A dramatic slump in wheat and corn prices over the past month has given hope of a respite to food suppliers weighed down by relentless commodity price increases.

All grain prices have taken a tumble. Bread milling prices in the UK have slipped from about £200 a tonne to £170 over the past month; and maize, which is largely imported, slipped from just over £200 a tonne to about £175.

A surprisingly high estimate for US corn stocks from the US Department of Agriculture was the latest trigger. The revelation that inventories were 20% higher than previously thought a likely result of buyers switching to alternative feed stocks due to high prices led Goldman Sachs to slash its 12-month forecasts for US corn and wheat prices by about 20% last Friday.

Another market fundamental influencing the downward trend has been the better than expected grain harvest in the northern hemisphere, after the dry spring weather, leading analysts to predict a respite to rising input prices.

Agrifood consultancy EFFP said last week it believed UK food price inflation would fall from a peak of 7% in the summer to below 2% by the end of 2012. The recent size of the price movements would have manufacturers looking closely at their buying options, said Jack Watts, a senior analyst at the Agriculture and Horticul-ture Development Board. “Some companies will see it as a buying opportunity but others may feel prices could fall further.”

One bakery executive said: “We’re sitting tight. It certainly changes things after such a long period of prices going up.”

But some suppliers will have had their hands tied as they have already negotiated contracts, said Alex Waugh, director general of milling association NABIM. A more sustained drop might be needed before manufacturers could take full advantage, he added.

However, the FDF was keen to downplay the significance of the recent price movements despite their size. “It isn’t advisable to read too much into short-term variations in commodity prices. They still remain significantly higher than the long-term average,” said Andrew Kuyk, FDF director of sustainability and competitiveness.

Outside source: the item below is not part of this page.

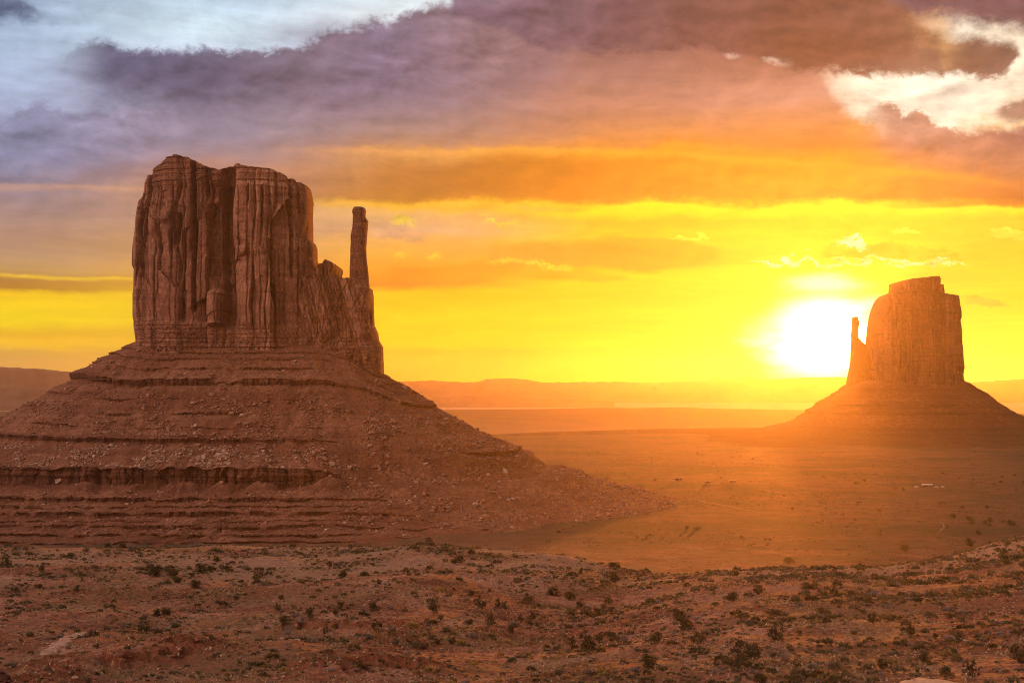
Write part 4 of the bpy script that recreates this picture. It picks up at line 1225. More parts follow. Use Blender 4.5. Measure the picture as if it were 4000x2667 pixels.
    w = max(np.percentile(np.abs(allv[:, 0]), 98), np.percentile(np.abs(allv[:, 1]), 98)) * 2; h = np.percentile(allv[:, 2], 99.3)
    f = np.array([1 / w, 1 / w, 1 / h])
    return (tr[0] * f, tr[1]), ((cr[0] * f, cr[1]) if cr else None)
LEAF = {'round': ('juniper', 'olive'), 'open': ('juniper', 'olive'), 'trunk': ('juniper', 'olive'), 'mound': ('olive', 'sage'), 'twig': ('grey', 'grey'), 'snag': ('juniper', 'juniper'), 'log': ('juniper', 'juniper')}
NAME = {'round': 'juniper_bush', 'open': 'juniper_tree', 'trunk': 'juniper_tree', 'mound': 'low_shrub', 'twig': 'twiggy_bush', 'snag': 'dead_tree', 'log': 'fallen_tree'}
CATE = {'round': 'bush', 'open': 'tree', 'trunk': 'tree', 'mound': 'shrub', 'twig': 'bush', 'snag': 'dead tree', 'log': 'fallen tree'}
PROTO = {}
for k in LEAF:
    for i in range(4 if k in ('round', 'open', 'trunk', 'twig') else 3):
        tr, cr = plant(k, 3000 + 17 * i + 101 * len(k))
        tm = mesh_data("trunk", tr[0], tr[1], M['dead' if k in ('snag', 'log') else 'grey' if k == 'twig' else 'bark'])
        cms = [mesh_data("crown", cr[0], cr[1], M[c]) for c in LEAF[k]] if cr else None
        PROTO.setdefault(k, []).append((tm, cms))
def place_plant(kind, X, Y, wpx, hpx, i, tone=0, at=None):
    p = at or hit(X, Y)
    if p is None: return None
    s = p[1] / F
    root = empty(NAME[kind], p)
    tm, cms = PROTO[kind][i % len(PROTO[kind])]
    w, h = wpx * s, hpx * s * 1.03
    t = obj_from("trunk" if kind not in ('twig', 'log', 'snag') else "stem", tm, root)
    kids = [t]
    if cms:
        kids.append(obj_from("crown", cms[tone % 2], root))
    root.scale = (w, w, h); root.rotation_euler = (0, 0, (i * 1.7) % 6.28)
    return root
crops = {'A': 0, 'B': 650, 'C': 1300, 'D': 1950, 'E': 2600, 'F': 3300}
# crop, x, base y, width, height (in enlarged crops 2.671 x the photograph), kind, tone, own label
K = 2.671
PL = [
 ('A',55,342,112,100,'open',0,"dark dense juniper at the outermost edge among pale scrub under the terraces"),
 ('A',1620,452,145,112,'round',0,"dark domed juniper with an open arch through its middle"),
 ('A',1800,455,115,80,'open',1,None),('A',1842,520,80,60,'round',1,None),('A',600,495,95,60,'log',0,"grey fallen tree with branches in the scrub under the terraces"),
 ('A',800,610,62,68,'round',1,None),('A',1130,158,80,55,'round',1,"olive bush alone on the crest beneath the red terraces"),('A',1282,165,92,62,'round',0,"dark bush beside a bare twiggy one on the crest"),('A',1352,180,74,95,'twig',0,"tall bare twiggy bush beside a dark bush on the crest"),
 ('A',430,395,72,60,'round',1,None),('A',1640,878,72,88,'round',0,None),('A',1722,862,112,82,'round',1,None),('A',1510,890,92,70,'twig',0,None),('A',1600,1030,100,62,'twig',0,None),
 ('A',500,1115,62,50,'twig',0,None),('A',615,1250,50,80,'twig',0,"tall grey twiggy bush at the near end of the silt wash"),('A',715,1210,92,72,'twig',0,"broad grey twiggy bush on the bank of the silt wash"),('A',140,1402,115,85,'twig',0,"large grey twiggy bush near the dark overhanging rock"),
 ('A',778,1082,24,34,'snag',0,"small black stump standing at the far end of the silt wash"),('A',1005,1205,64,52,'round',1,None),('A',1015,1480,60,30,'round',1,None),('A',918,1560,80,50,'mound',1,None),
 ('B',125,525,80,62,'round',0,None),('B',260,470,85,62,'trunk',0,None),('B',305,577,122,88,'round',0,"dark two-lobed juniper nearest the viewer on the pink sand"),('B',360,422,118,102,'round',0,"large round juniper on pink sand, biggest of those below the tall ledge"),
 ('B',525,305,60,52,'round',1,None),('B',630,407,155,98,'open',1,"wide spiky juniper on pink sand with branches showing"),('B',985,462,145,74,'open',1,"wide olive juniper just behind the dark square one"),('B',940,527,82,82,'round',0,"dark square-shouldered juniper standing on pale sand before an olive one"),
 ('B',1075,450,42,42,'snag',0,None),('B',1195,268,52,58,'snag',0,None),('B',1265,188,42,62,'snag',0,None),('B',1225,472,40,52,'snag',0,None),('B',1160,826,72,88,'trunk',1,None),('B',1495,857,88,78,'round',0,"dark squat juniper beside the grey twiggy thicket"),
 ('B',1195,696,60,52,'round',1,None),('B',1240,942,135,84,'round',1,"broad olive bush at the edge of the grey twiggy thicket"),('B',1340,880,92,62,'twig',0,None),('B',1420,912,92,82,'twig',0,None),('B',1400,960,104,62,'twig',0,None),('B',1272,1062,115,112,'twig',0,"tallest grey twiggy bush of the thicket above the red mound"),
 ('B',1350,1112,104,60,'twig',0,None),('B',1540,1140,104,62,'twig',0,None),('B',820,917,112,52,'twig',0,None),('B',920,895,72,50,'twig',0,None),('B',1765,860,62,62,'round',1,None),('B',1820,812,102,104,'trunk',1,"rounded olive juniper on a short trunk with a small bush in front"),
 ('B',1840,462,84,70,'open',1,None),('B',1750,447,62,42,'twig',0,None),('B',1805,232,62,62,'snag',0,None),('B',1705,345,62,52,'round',1,None),('B',1715,1437,112,42,'twig',0,None),('B',70,455,110,78,'open',1,None),
 ('C',425,815,104,104,'round',1,"rounded olive juniper between two grey twiggy bushes"),('C',320,815,84,62,'twig',0,None),('C',600,802,92,52,'twig',0,None),('C',1055,852,155,168,'trunk',1,"tall round-crowned juniper on a clear single trunk in open sand"),
 ('C',1325,312,108,78,'round',0,"round juniper high on the far sandy slope, larger of a pair"),('C',1260,322,82,52,'round',1,"lower bush touching the round juniper on the far sandy slope"),('C',1530,792,160,124,'open',0,"broad many-stemmed juniper fanning out on the sandy rise"),
 ('C',1720,777,52,92,'round',0,"narrow upright juniper beside a small branching one"),('C',1792,800,88,80,'open',0,"small branching juniper beside a narrow upright one"),('C',1650,947,122,124,'open',0,"dark juniper with a dead top leaning over its crown"),
 ('C',1450,657,72,60,'round',1,None),('C',1635,622,42,42,'round',1,None),('C',1125,912,64,60,'round',1,None),('C',1430,957,74,62,'round',1,None),('C',485,537,58,54,'round',1,None),('C',305,587,62,76,'snag',0,None),('C',100,467,88,72,'round',0,None),
 ('C',830,1107,104,88,'snag',0,"dark bare branching tree in the scrub nearest the spire's foot"),('C',1090,1162,74,62,'round',0,None),('C',1240,1182,78,112,'trunk',0,"spindly juniper on a thin bare stem in dense scrub"),('C',860,1202,104,72,'mound',1,None),('C',950,1207,74,52,'mound',1,None),
 ('C',655,1157,84,52,'mound',1,None),('C',375,1097,92,62,'twig',0,None),('C',285,1102,74,46,'twig',0,None),('C',280,1397,84,54,'mound',0,None),('C',335,1422,98,58,'mound',0,None),('C',235,1447,74,52,'twig',0,None),('C',1855,1047,64,80,'round',1,None),
 ('C',500,217,62,52,'snag',0,None),('C',1042,217,62,46,'snag',0,None),('C',1442,212,62,46,'round',1,None),('C',1000,100,84,50,'round',1,"olive bush on the skyline of the sandy crest"),
 ('D',290,737,145,118,'open',1,"fan-shaped olive juniper with many upright stems"),('D',460,682,38,92,'snag',0,"thin upright dead tree before a dark flat bush"),('D',560,652,135,82,'round',0,"dark flat-topped juniper behind a thin dead tree"),('D',735,702,114,88,'round',1,None),
 ('D',845,777,94,68,'round',0,None),('D',225,937,78,88,'trunk',0,None),('D',345,892,104,82,'open',0,None),('D',305,947,84,56,'mound',0,None),('D',660,867,62,92,'snag',0,"leaning dead trunk alone on the grassy slope"),('D',1130,742,118,86,'open',0,None),
 ('D',1160,822,104,52,'round',1,None),('D',1092,792,62,52,'round',1,None),('D',1035,867,74,52,'round',1,None),('D',1200,522,145,108,'round',1,"large hazy juniper furthest out on the glowing slope"),('D',850,427,46,62,'round',0,None),('D',790,407,72,62,'snag',0,None),
 ('D',675,447,62,72,'snag',0,None),('D',1190,360,145,52,'mound',0,None),('D',825,312,52,52,'snag',0,None),('D',1580,747,115,72,'round',1,None),('D',1290,762,54,52,'twig',0,None),('D',600,1212,145,94,'snag',0,"sprawling bare dark tree, widest of the dead ones"),
 ('D',755,1177,114,104,'open',0,"half-bare juniper just behind the sprawling dead tree"),('D',930,1242,155,158,'round',0,"tall dark cone-shaped juniper before the half-bare ones"),('D',1040,1142,94,104,'round',0,None),('D',1170,1102,134,78,'open',0,None),('D',860,1102,62,54,'open',0,None),
 ('D',1310,1142,134,92,'twig',0,"reddish twiggy bush between the dark junipers on the slope"),('D',1635,1157,134,128,'round',0,"dense round juniper on bare sand of the near slope"),('D',1565,1417,154,144,'round',0,"big dark ball-shaped juniper nearest the bottom of the slope"),('D',1395,1087,28,52,'snag',0,None),('D',125,1012,74,52,'round',1,None),('D',1520,1252,74,48,'mound',1,None),
 ('E',135,912,138,112,'round',0,"dark juniper, rear one of a touching pair"),('E',205,1022,164,148,'round',0,"dark juniper, front one of a touching pair"),('E',345,1167,174,134,'open',1,"bushy juniper with a fallen branch at its foot"),('E',695,712,144,94,'round',0,"dark oval juniper on the glowing crest"),
 ('E',970,642,124,98,'round',1,"reddish juniper on the glowing crest behind the dark oval one"),('E',1155,1117,215,162,'open',0,"wide spreading juniper alone on bare sand"),('E',775,1202,124,94,'open',0,"rear juniper of the large three-tree clump"),('E',910,1312,205,152,'round',0,"widest juniper of the large three-tree clump"),
 ('E',770,1420,178,192,'open',0,"tallest, front juniper of the large three-tree clump"),('E',850,1402,114,62,'mound',0,None),('E',660,1392,94,72,'snag',0,None),('E',660,1162,104,82,'snag',0,"bare twiggy tree between the bushy juniper and the three-tree clump"),('E',1240,1332,154,132,'twig',0,"large open twiggy bush near the three-tree clump"),
 ('E',1290,1222,92,62,'open',0,None),('E',1285,317,104,62,'round',1,None),('E',740,452,52,46,'round',0,None),('E',385,492,74,72,'snag',0,"dead tree standing on the glowing crest line"),('E',220,562,74,46,'round',1,None),('E',1500,582,184,60,'mound',0,None),('E',1640,662,144,60,'mound',0,None),
 ('E',1130,852,174,56,'mound',0,None),('E',1650,852,154,70,'mound',0,None),('E',1140,1432,94,72,'log',0,"fallen dead tree below the large open twiggy bush"),('E',990,1580,164,112,'round',0,"dark juniper cut by the bottom edge below the fallen tree"),('E',1320,1590,214,104,'open',0,"wide juniper cut by the bottom edge, middle of three"),
 ('E',1710,1590,184,134,'open',0,"reddish juniper with dead twigs cut by the bottom edge"),('E',1400,1052,84,36,'mound',0,None),('E',1660,1052,64,60,'twig',0,None),('E',520,760,90,40,'mound',0,None),('E',940,960,90,46,'mound',1,None),
 ('F',305,952,122,114,'trunk',0,"round juniper with a skirt of shadow beside a long low shrub"),('F',690,1082,102,114,'round',0,"lone black egg-shaped juniper on the sunlit hillside"),('F',395,1422,114,102,'round',0,"dark juniper standing alone on bare sand before the gravel pullout"),('F',840,1377,184,152,'trunk',1,"pale-leaved spreading juniper uphill of the gravel pullout"),
 ('F',1050,1507,118,118,'round',0,"squat juniper right behind the gravel pullout"),('F',1330,1492,194,172,'open',0,"largest dark juniper behind the gravel pullout beside a pale-topped post"),('F',1830,1352,205,172,'round',0,"broad dark juniper at the hillside's outermost edge"),('F',1195,1092,42,52,'round',0,"tiny dark juniper alone above the pale-leaved one"),
 ('F',800,1217,72,52,'mound',0,None),('F',625,185,94,62,'round',1,None),('F',1310,142,104,82,'round',1,None),('F',1665,222,124,82,'open',1,"reddish bush on the pale sand patch of the far hilltop"),('F',1590,197,74,42,'mound',0,None),('F',1850,362,74,70,'round',1,None),('F',1700,330,104,40,'mound',0,None),
 ('F',460,900,200,46,'mound',0,"long low dark shrub beside the round juniper"),('F',75,652,150,60,'mound',0,None),('F',240,735,96,44,'mound',0,None),('F',760,720,90,50,'mound',0,None),('F',1110,885,150,46,'mound',0,None),('F',90,1062,84,40,'mound',0,None),('F',155,1190,70,40,'mound',0,None),('F',1175,1330,120,60,'mound',1,None),
]
V7 = [(2185,920,130,82,"dark round juniper on the valley floor behind the far hilltop"),(1910,880,72,72,None),(1835,902,72,60,None),(1670,902,72,52,None),(1630,852,92,62,None),(1760,1047,74,72,None),(1420,812,74,52,None),(785,1250,112,66,None),
      (1540,690,60,40,None),(1870,690,52,36,None),(160,372,60,40,None),(255,335,50,36,None),(690,300,44,30,None),(665,445,52,44,None),(770,455,46,44,None),(2045,355,60,30,None),(1690,320,44,30,None),(2065,285,50,26,None),(1960,385,46,30,None),(1285,240,40,24,None),(1255,640,70,40,None),(930,390,36,22,None),(1500,300,40,22,None)]
plants = []
for i, (c, x, y, w, h, kind, tone, lab) in enumerate(PL):
    X, Y = crops[c] + x / K, 2080 + y / K
    r = place_plant(kind, X, min(Y, 2690), w / K, h / K, i, tone)
    if r: plants.append([r, X, Y, w / K, h / K, kind, lab])
for i, (x, y, w, h, lab) in enumerate(V7):
    X, Y = 3300 + x / 3.36, 1780 + y / 3.36
    r = place_plant('round', X, Y, w / 3.36, h / 3.36, i + 3, 1)
    if r: plants.append([r, X, Y, w / 3.36, h / 3.36, 'round', lab or ("+" if Y < 1905 else "++")])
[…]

Watts predicted prices could rebound as global grain supplies remained tight in historical terms. “We are in unchartered waters for forecasting,” he said, adding that a lot depended on the global economic situation.

The battering to global share prices caused by the Eurozone debt crisis and fears of another recession had played a big role in the price reductions, Watts added. “Traders have been selling out of grains to subsidise the losses they’ve made on the equities in their portfolios.”